Until now, the regime has ignored them, probably because in Chávez’s regime, no one reads, beyond keeping an eye on their bank balances in tax havens. But in their desperation and loneliness, the regime has launched a media crusade against sociologists (they’ve already done so against economists and historians) who “distanced themselves from Chávez and criticized government policies.” The sociologists in question are: Alexandra Martínez, Emiliano Terán Mantovani, Edgardo Lander, Francisco Javier Velasco, and Santiago Arconada.

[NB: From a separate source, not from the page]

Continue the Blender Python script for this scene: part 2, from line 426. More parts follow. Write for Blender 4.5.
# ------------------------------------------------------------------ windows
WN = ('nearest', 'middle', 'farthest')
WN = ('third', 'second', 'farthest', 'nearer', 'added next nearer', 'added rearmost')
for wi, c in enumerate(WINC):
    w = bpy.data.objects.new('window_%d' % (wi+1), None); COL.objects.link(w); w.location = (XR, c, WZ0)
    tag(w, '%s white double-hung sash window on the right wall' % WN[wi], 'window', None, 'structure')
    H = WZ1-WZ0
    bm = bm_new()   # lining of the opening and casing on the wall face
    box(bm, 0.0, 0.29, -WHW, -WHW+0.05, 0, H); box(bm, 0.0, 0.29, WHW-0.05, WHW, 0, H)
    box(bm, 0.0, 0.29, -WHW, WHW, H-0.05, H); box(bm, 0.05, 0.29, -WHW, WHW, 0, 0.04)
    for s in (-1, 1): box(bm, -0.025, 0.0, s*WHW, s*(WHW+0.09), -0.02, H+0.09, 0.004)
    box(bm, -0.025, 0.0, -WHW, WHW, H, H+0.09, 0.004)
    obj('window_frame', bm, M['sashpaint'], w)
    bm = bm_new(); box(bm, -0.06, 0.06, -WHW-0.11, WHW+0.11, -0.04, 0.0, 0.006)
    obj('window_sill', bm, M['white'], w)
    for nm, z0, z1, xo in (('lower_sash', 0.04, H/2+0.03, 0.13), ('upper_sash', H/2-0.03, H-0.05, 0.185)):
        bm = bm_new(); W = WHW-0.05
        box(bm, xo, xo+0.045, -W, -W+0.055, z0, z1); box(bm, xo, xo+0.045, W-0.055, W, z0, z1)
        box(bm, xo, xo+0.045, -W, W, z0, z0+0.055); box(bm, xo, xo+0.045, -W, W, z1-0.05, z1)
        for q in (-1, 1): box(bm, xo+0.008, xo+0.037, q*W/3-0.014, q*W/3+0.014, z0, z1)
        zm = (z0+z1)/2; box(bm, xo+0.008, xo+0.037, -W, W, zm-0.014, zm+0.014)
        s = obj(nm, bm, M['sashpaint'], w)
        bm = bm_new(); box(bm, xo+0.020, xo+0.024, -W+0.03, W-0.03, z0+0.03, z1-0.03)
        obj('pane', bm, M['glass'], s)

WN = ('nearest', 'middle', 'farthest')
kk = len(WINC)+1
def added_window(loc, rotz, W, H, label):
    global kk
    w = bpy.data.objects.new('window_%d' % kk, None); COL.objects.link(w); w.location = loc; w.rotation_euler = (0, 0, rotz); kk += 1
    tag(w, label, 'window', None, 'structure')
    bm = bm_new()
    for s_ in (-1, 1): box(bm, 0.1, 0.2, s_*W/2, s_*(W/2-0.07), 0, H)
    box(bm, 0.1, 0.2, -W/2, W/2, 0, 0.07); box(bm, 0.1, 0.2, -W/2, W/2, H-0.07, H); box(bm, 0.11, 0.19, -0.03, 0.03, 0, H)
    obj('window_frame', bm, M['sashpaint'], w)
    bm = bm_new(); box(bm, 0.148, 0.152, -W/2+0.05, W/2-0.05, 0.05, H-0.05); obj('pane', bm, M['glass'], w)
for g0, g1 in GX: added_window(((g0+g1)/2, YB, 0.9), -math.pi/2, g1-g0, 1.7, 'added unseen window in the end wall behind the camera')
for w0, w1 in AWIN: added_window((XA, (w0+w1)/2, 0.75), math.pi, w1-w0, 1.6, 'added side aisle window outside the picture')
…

The regime accuses them of “operating under an academic and environmental facade to act as instruments of political interference and international coordination against the Venezuelan State.” It’s the same old story; when the case reaches Tarek William Saab, the script is already written—they will be accused, without a doubt, of “treason against the homeland.”

To continue supporting the regime, one must be very foolish, and these sociologists are not or they have grown tired of being foolish.

And they are right, just like the whole country, now disillusioned and hopeless, yet once voted for them and mourned Chávez’s death.

What is incredible is that some intellectuals still claim there are differences between Chávez, who was something else and even good, and Maduro, who is a perverse dictator.

What can we say to these sectors that refuse to recognize the damage done by the “good” (Chávez), the “bad” (Maduro), and the “ugly” (Diosdado)? All I can say is that Chávez, is dead! He is as responsible, if not more, than Maduro and Cabello for the current disaster that plagues the country. Obviously, like Chávez, Maduro, and Diosdado will also die; we all are heading that way. And both the “good” and the “bad,” along with the “ugly,” will rot as they deserve. It’s well known that the decay of flesh does not discriminate between the good, the bad, nor the ugly.